Greg Miller gmiller at classic-games.com
Mon Jul 19 17:38:54 CEST 1999


Matthew Mihaly wrote:
> If that command got screwed up by stupidity, then potentailly any feedback
> from the server is possible. Because of latency, I see no way of the
> client knowing if the command went through properly or not. It could wait,
> say, a couple seconds to see if the text it expects in response to eat
> bloodroot (something about "Your muscles unlock and you can move again"),
> but that means that the trigger doesn't even know whether to try again for
> a full 2 seconds, which is a very long time. If it weren't for latency,
> then the client could simply check the next piece of output it receives
> after eating the bloodroot, but because of latency, there is no way for it
> to know if the next output it gets relates to the eating bloodroot or not.

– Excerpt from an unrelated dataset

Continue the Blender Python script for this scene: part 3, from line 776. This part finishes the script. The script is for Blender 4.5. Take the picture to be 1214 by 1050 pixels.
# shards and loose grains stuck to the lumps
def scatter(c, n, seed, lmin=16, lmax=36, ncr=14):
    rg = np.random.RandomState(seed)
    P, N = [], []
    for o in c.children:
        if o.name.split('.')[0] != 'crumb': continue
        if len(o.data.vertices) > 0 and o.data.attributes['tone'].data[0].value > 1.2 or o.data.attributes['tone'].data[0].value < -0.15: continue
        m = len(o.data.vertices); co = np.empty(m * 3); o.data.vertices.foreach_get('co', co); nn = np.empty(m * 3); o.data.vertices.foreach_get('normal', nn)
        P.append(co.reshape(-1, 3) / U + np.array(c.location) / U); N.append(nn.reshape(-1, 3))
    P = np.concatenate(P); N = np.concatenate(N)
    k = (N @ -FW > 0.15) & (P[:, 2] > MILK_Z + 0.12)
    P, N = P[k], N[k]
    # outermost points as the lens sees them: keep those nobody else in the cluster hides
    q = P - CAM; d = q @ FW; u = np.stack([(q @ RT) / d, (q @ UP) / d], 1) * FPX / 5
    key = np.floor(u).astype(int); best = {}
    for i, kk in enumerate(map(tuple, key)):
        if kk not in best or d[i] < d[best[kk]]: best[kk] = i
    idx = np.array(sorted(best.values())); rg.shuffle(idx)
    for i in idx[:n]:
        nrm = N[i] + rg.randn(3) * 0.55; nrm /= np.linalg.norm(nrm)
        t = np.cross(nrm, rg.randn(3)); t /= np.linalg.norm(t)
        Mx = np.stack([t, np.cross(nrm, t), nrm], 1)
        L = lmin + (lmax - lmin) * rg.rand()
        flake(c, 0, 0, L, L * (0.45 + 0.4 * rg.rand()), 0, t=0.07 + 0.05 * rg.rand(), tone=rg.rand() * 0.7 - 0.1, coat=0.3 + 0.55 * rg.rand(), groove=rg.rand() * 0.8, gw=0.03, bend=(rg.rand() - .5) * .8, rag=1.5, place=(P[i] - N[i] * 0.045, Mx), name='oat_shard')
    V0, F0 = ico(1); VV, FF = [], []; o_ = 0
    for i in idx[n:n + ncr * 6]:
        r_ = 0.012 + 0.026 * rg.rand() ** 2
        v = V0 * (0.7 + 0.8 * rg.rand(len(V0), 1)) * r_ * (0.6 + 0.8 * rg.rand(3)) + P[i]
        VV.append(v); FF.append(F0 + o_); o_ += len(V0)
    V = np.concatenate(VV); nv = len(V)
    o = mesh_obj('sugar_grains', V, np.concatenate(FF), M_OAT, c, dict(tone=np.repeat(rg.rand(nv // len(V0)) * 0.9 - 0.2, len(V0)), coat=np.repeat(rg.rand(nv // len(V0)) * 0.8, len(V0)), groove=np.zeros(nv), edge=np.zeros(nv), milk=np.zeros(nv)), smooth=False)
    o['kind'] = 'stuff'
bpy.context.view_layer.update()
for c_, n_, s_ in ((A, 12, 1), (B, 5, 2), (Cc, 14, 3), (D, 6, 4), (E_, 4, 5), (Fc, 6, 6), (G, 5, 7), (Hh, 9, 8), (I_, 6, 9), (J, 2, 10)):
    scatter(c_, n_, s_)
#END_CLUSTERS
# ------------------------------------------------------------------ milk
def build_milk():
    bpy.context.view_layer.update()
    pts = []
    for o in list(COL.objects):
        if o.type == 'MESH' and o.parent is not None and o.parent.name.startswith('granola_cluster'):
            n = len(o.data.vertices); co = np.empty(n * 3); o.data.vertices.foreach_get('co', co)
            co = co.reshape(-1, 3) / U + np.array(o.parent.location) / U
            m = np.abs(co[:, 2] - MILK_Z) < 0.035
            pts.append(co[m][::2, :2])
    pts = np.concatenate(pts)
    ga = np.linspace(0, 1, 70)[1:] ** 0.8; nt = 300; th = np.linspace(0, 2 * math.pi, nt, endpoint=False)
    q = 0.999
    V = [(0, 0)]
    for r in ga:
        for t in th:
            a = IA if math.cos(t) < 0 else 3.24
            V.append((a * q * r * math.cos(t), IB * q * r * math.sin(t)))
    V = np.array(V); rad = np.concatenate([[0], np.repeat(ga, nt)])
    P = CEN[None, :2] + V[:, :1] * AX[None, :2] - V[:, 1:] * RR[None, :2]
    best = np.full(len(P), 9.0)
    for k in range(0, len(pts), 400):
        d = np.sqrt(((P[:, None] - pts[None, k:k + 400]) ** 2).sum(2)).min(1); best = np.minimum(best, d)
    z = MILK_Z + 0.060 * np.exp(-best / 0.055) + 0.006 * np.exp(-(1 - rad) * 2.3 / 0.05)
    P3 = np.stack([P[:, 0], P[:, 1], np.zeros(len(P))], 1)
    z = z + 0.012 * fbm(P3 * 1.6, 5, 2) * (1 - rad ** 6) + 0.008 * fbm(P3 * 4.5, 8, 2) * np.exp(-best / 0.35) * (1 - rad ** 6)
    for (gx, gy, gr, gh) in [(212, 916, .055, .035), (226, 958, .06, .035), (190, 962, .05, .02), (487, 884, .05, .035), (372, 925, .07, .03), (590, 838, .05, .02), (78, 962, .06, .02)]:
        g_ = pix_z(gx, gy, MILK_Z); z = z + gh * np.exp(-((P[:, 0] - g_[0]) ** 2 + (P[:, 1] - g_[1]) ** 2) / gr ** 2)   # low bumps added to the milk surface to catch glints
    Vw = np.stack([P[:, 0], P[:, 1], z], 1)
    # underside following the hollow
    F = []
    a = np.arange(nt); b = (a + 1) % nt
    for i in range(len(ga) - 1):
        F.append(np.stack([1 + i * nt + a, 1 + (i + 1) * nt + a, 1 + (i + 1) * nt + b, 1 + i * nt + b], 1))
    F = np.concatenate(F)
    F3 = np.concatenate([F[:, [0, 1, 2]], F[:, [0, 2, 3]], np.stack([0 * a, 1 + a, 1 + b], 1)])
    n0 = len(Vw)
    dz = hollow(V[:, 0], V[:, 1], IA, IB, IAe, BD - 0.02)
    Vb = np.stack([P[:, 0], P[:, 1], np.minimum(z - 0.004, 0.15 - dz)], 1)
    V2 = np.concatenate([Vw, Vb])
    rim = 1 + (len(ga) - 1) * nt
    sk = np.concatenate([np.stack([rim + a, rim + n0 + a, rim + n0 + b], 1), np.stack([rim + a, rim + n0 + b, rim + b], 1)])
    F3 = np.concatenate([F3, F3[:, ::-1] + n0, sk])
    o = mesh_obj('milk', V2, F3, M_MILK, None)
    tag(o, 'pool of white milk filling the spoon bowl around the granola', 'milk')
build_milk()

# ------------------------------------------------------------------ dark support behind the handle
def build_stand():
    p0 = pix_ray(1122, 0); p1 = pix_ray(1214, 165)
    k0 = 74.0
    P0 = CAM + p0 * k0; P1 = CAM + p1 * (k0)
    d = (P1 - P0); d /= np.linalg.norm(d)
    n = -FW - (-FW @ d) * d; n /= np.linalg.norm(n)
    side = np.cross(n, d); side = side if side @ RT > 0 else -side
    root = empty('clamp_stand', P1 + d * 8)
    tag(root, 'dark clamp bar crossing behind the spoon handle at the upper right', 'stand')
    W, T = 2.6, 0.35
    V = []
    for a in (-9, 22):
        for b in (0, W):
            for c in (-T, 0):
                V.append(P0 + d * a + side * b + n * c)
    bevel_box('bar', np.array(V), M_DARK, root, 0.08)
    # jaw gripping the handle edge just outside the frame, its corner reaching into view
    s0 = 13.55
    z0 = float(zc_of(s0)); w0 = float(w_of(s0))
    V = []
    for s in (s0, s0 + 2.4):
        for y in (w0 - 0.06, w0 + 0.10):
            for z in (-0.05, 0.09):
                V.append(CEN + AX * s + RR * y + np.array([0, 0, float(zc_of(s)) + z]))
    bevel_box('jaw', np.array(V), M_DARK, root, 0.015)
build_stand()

This doesn't really affect clients any worse than humans. Humans don't
know whether their command worked or not until they receive a response.

[snip]

> bloodroot. Anyone NOT using triggers will not be fooled, because he'll see
> two messages and only respond to the second one (people can't respond as
> fast as a computer can).

Most of the time, they won't be fooled. It's easy to screw up though,
when scanning for relevant messages. It's a pretty good technique,
though.

> 
> I'm not sure how much help this is for defeating triggers in an economic
> system, but I want to emphasize that it IS possible to create a system
> that players will _not_ automate. Automating our entire combat system
> would be far far beyond the scope of 99.9% of our user's capabilities, and
> not worth the time,effort, and expense for the .1% that might be able to
> manage it (a custom, very powerful client would have to be written, with
> fairly sophisticated AI, etc).

I don't see how it would require a custom client. All of the techniques
you've mentioned can be defeated with combinations of the most basic
triggering mechanisms--it just takes a lot of them.

In any event, creating a system people won't automate is not nearly as
good as creating one people won't want to automate. People use
automation for the parts of the game they don't really enjoy all that
much.

> 
> The economic system you described sounds pretty basic, and it doesn't
> sound as if there is much strategy involved, or much decision-making
> involved. If you want to stop people from automating it, I think you have
> to force the users to make decisions based on previous output. If 

Another way to say this is that they should have to make decisions based
on the current state of the game rather than consistently reacting the
same way to the same outputs.
--
http://www.classic-games.com/
Conspiracy theorists mistakenly assume others think before acting.